O capitão apressou-se a puni-lo, aplicando-lhe a pena máxima que lhe era possível aplicar. O texto da punição, a cujo teor tive acesso, dizia que o referido primeiro-cabo era castigado «por ter sido encontrado a dormir no posto de sentinela»! Numa zona considerada de guerra, como era aquela em que eles se encontravam, esta era uma falta tida como gravíssima, passível de uma sanção muito pesada. Por isso é que o capitão a invocou, a fim de que o punido acabasse por receber uma pena bem grande.

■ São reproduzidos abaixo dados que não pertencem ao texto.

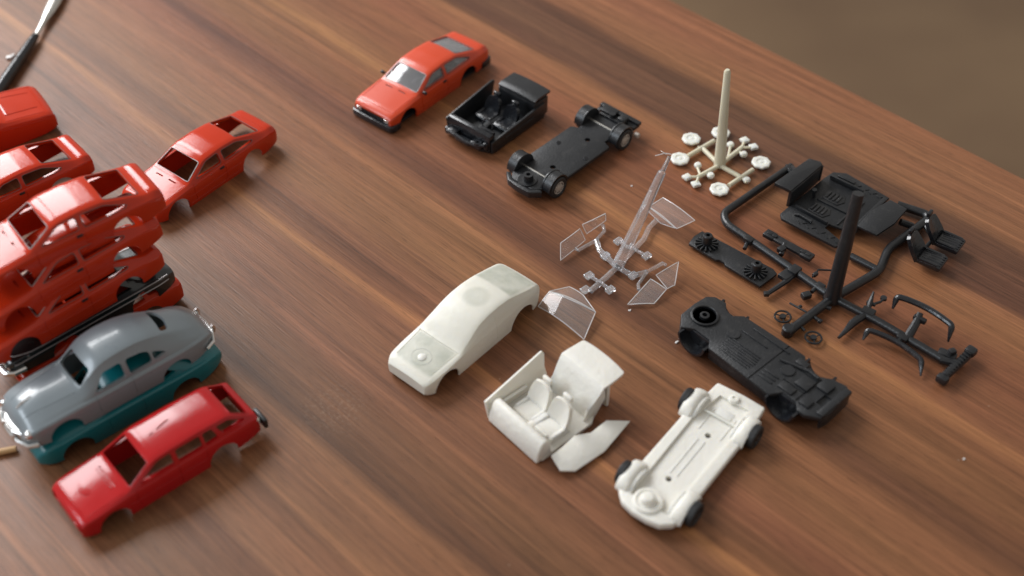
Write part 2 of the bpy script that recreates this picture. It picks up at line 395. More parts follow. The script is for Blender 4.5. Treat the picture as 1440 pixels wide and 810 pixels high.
def shell(P):
    """hollow body: outer loft minus inner loft minus wheel arches and windows; returns mesh plus trim outlines on the surface"""
    outer = loft(P); bvh = BVHTree.FromBMesh(outer)
    base = as_obj(outer); cut = []
    if P.get('hollow', True): cut.append(as_obj(loft(P, P.get('t', 0.85), floor=-2.0, step=0.9)))
    for (xa, za, ra) in P['arches']:
        arc = [(xa+ra*math.cos(math.pi*k/20), za+ra*math.sin(math.pi*k/20)) for k in range(21)]+[(xa-ra, -5.0), (xa+ra, -5.0)]
        for sgn in (-1, 1): cut.append(as_obj(MB().prism(arc, sgn*6.9, sgn*14.2, 'y', 0).bm))
    trims = []
    for poly in P.get('side', []):
        rp = round_poly(poly, P.get('wr', 0.7))
        for sgn in (-1, 1):
            b = MB(); b.prism(rp, sgn*4.2, sgn*14, 'y', 0); cut.append(as_obj(b.bm))
            line = []
            for x, z in rp:
                h = bvh.ray_cast(Vector((x, sgn*20, z)), Vector((0, -sgn, 0)))
                line.append(h[0]+Vector((0, sgn*0.02, 0)) if h[0] else Vector((x, sgn*9, z)))
            trims.append(('side', line))
    for (x0, z0, x1, z1, pts) in P.get('screens', []):
        pts = round_poly(pts, 0.0001, 1) if False else pts
        d = Vector((x1-x0, 0, z1-z0)); Ls = d.length; d.normalize(); nrm = Vector((-d.z, 0, d.x))
        if nrm.z < 0: nrm = -nrm
        q = round_poly([(t*Ls, y) for t, y in pts], P.get('wr', 0.7))
        t = bmesh.new(); A = []; B = []; line = []
        for s_, y in q:
            c = Vector((x0, 0, z0))+d*s_+Vector((0, y, 0))
            A.append(t.verts.new(c-nrm*P.get('sd', 1.9))); B.append(t.verts.new(c+nrm*3.0))
            h = bvh.ray_cast(c+nrm*6, -nrm); line.append(h[0]+nrm*0.02 if h[0] else c)
        t.faces.new(A); t.faces.new(B[::-1]); n = len(A)
        for i in range(n): t.faces.new((A[i], B[i], B[(i+1) % n], A[(i+1) % n]))
        bmesh.ops.recalc_face_normals(t, faces=t.faces); cut.append(as_obj(t)); trims.append(('screen', line))
    for (kind, pts, r) in P.get('grooves', []):      # panel gaps engraved along polylines
        pp = []
        for (a, b_), (c, d_) in zip(pts, pts[1:]):
            n = max(2, int(math.hypot(c-a, d_-b_)/0.7))
            pp += [(a+(c-a)*i/n, b_+(d_-b_)*i/n) for i in range(n)]
        pp.append(pts[-1])
        for sgn in ((-1, 1) if kind == 'side' else (1,)):
            line = []
            for a, b_ in pp:
                if kind == 'side': h = bvh.ray_cast(Vector((a, sgn*20, b_)), Vector((0, -sgn, 0)))
                else: h = bvh.ray_cast(Vector((a, b_, 40)), Vector((0, 0, -1)))
                if h[0]: line.append(h[0])
            if len(line) > 2: b = MB(); b.tube(line, r, 6); cut.append(as_obj(b.bm))
    for f in P.get('extra_cut', []): cut.append(as_obj(f().bm))
    base = boolean(base, cut)
    me = base.data.copy(); m = base.data; bpy.data.objects.remove(base); bpy.data.meshes.remove(m)
    return finish(me, 30), trims, bvh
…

O comandante do batalhão, por seu lado, quando recebeu o documento da punição aplicada pelo capitão, agravou a pena, aplicando também o máximo da sua competência: um mês de prisão simples.

Em seguida, o processo subiu até ao brigadeiro comandante da Área Militar Nº 1 (AM1), de que o batalhão dependia, o qual não procedeu a qualquer agravamento da pena, para grande surpresa do tenente-coronel e do capitão. O primeiro-cabo angolano acabou, portanto, por cumprir um mês de prisão simples, o que também implicou a sua despromoção. Foi despromovido para soldado raso e, depois de ter cumprido a pena, foi transferido para outra companhia.

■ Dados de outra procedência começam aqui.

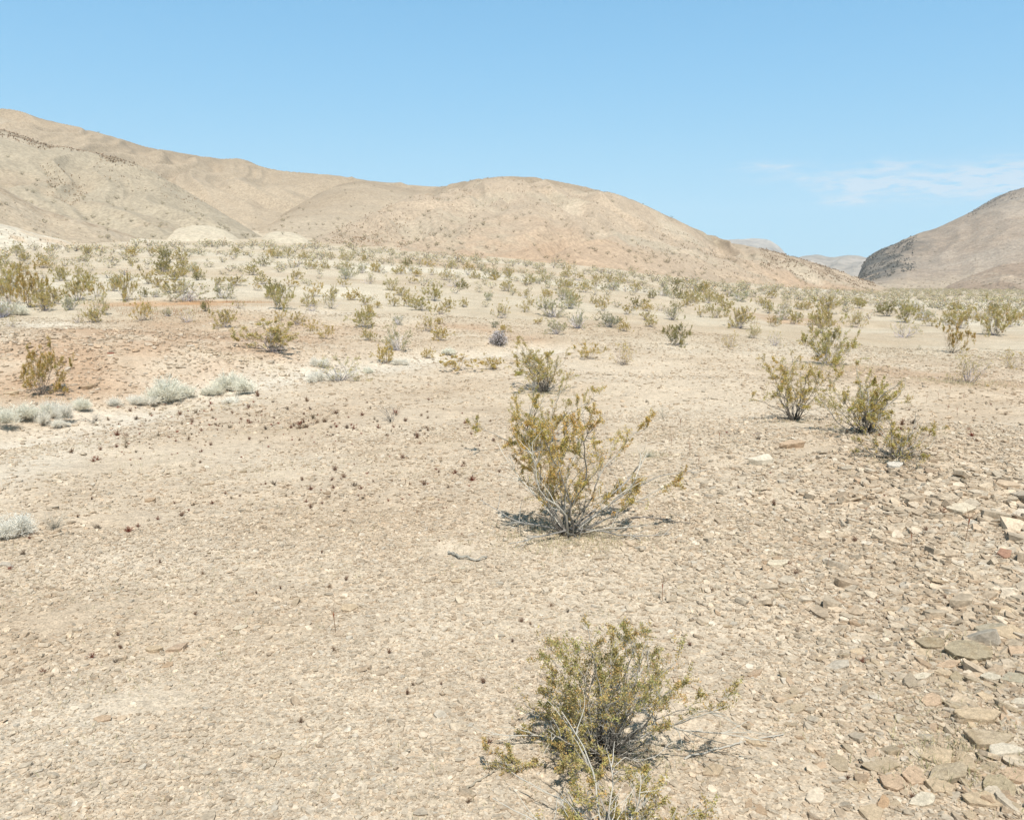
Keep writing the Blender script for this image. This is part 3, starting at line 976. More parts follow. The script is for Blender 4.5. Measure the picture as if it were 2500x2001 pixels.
def creosote(seed, stems=16, height=1.0, spread=.75, leaves=2600, leaf=.016, twigs=5, bare=.12, thick=.012, tint=(1, 1, 1), yellow=.25, skew=(0, 0), dark_base=.6, low=.25, bark=(.36, .325, .27), clump=1.6, sides=4, grand=3, stubs=0, uneven=.6):
    """A vase shaped desert shrub: grey stems from one root crown, forking into leafy sprays. Returns a Sticks."""
    r = np.random.default_rng(seed)
    S = Sticks()
    bark = np.array(bark)
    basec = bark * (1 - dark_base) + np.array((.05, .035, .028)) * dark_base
    tips = []
    for k in range(stubs):
        az = r.uniform(0, 2 * math.pi)
        lean = r.uniform(.1, 1.35)
        P = path(r, np.array((math.cos(az), math.sin(az), 0)) * r.uniform(0, .06) * height, (math.sin(lean) * math.cos(az), math.sin(lean) * math.sin(az), math.cos(lean)), height * r.uniform(.2, .5), 6, .22, .03)
        S.tube(P, thick * .9, thick * .3, np.array((.05, .038, .03)), bark * r.uniform(.35, .9), 4)
        for m in range(3):
            i = r.integers(2, 7)
            S.tube(path(r, P[i], P[i] - P[i - 1] + r.normal(0, .03, 3) * height, height * r.uniform(.08, .2), 3, .3), thick * .4, thick * .15, bark * .4, bark * .8, 3)
    for k in range(stems):
        az = 2 * math.pi * (k + r.uniform(-.4, .4)) / stems * 1.0 + r.uniform(-.3, .3)
        lean = r.uniform(.12, 1.0) ** .75 * spread
        if r.random() < low:
            lean = spread * r.uniform(1.05, 1.5)
        d = np.array((math.sin(lean) * math.cos(az) + skew[0], math.sin(lean) * math.sin(az) + skew[1], math.cos(lean)))
        ln = height * r.uniform(.62, 1.05) * (1.0 if lean < spread else .85)
        p0 = np.array((math.cos(az), math.sin(az), 0)) * r.uniform(.0, .07) * height
        dead = r.random() < bare
        P = path(r, p0 - np.array((0, 0, .02)), d, ln, 11, .2, .05)
        r0 = thick * r.uniform(.6, 1.2)
        tipc = bark * r.uniform(.85, 1.35) if not dead else bark * 1.5
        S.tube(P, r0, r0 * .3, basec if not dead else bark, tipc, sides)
        for m in range(twigs):
            i = r.integers(3, 12)
            dd = P[i] - P[i - 1]
            dd = dd / np.linalg.norm(dd) + r.normal(0, .6, 3)
            dd[2] = abs(dd[2]) * .8 + .1
            tl = ln * r.uniform(.22, .5) * (1.15 - i / 16)
            Tp = path(r, P[i], dd, tl, 5, .2, .05)
            S.tube(Tp, r0 * .4, r0 * .15, tipc * .9, tipc, 3)
            if dead or r.random() < .12:
                continue
            mass = r.lognormal(0, uneven) * (.35 + i / 9)
            for g in range(grand):
                j = r.integers(1, 6)
                gd = Tp[j] - Tp[j - 1]
                gd = gd / np.linalg.norm(gd) + r.normal(0, .6, 3)
                gl = tl * r.uniform(.25, .6)
                G = path(r, Tp[j], gd, gl, 3, .22, .06)
                S.tube(G, r0 * .17, r0 * .08, tipc * .8, tipc * .8, 3)
                tips.append((G, mass * r.lognormal(0, .5)))
            tips.append((Tp[2:], mass * r.uniform(.6, 1.4)))
    if tips:
        wts = np.array([w * np.linalg.norm(G[-1] - G[0]) for G, w in tips])
        wts = wts / wts.sum()
        for (G, w), q in zip(tips, wts):
            n = int(q * leaves + r.random())
            if n < 1:
                continue
            t = r.random(n) ** (1 / clump) * (len(G) - 1)
            i = np.minimum(t.astype(int), len(G) - 2)
            Pn = G[i] + (G[i + 1] - G[i]) * (t - i)[:, None] + r.normal(0, leaf * .55, (n, 3))
            D = r.normal(0, 1, (n, 3)) + np.array((0, 0, .5))
            cs = GREEN[r.choice(6, n, p=np.array([.34 - yellow * .25, .24 - yellow * .2, .14, .08 + yellow * .25, .03 + yellow * .2, .17]) / (1.0))]
            spray = np.array((1 + r.normal(0, .06), 1 + r.normal(0, .035), 1)) * r.uniform(.8, 1.15)
            S.leaves(Pn, D, leaf * r.uniform(.6, 1.3, n), cs * spray * np.array(tint))
    return S, r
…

Foi transferido para a minha companhia, onde eu próprio prestava serviço militar obrigatório como alferes miliciano. Eu já estava a par do que tinha acontecido. Por isso, no exato momento em que soube que o antigo primeiro-cabo vinha para a minha companhia, manifestei ao meu capitão o desejo de que ele ficasse no meu pelotão. Depois de ouvir a opinião dos outros alferes, o capitão anuiu. Portanto e por minha vontade, o líder da contestação dos angolanos da outra companhia acabou por ficar comigo até ao fim do nosso serviço militar.

Posso garantir que nunca, nem por um só momento, me arrependi de ter querido ficar com ele. Foi um soldado em quem sempre depositei a maior confiança (tal como nos restantes, é importante que se diga) e que nunca traiu esta minha confiança, fosse em que momento fosse. Sinto-me profundamente honrado por ter podido contar com um tal homem a meu lado.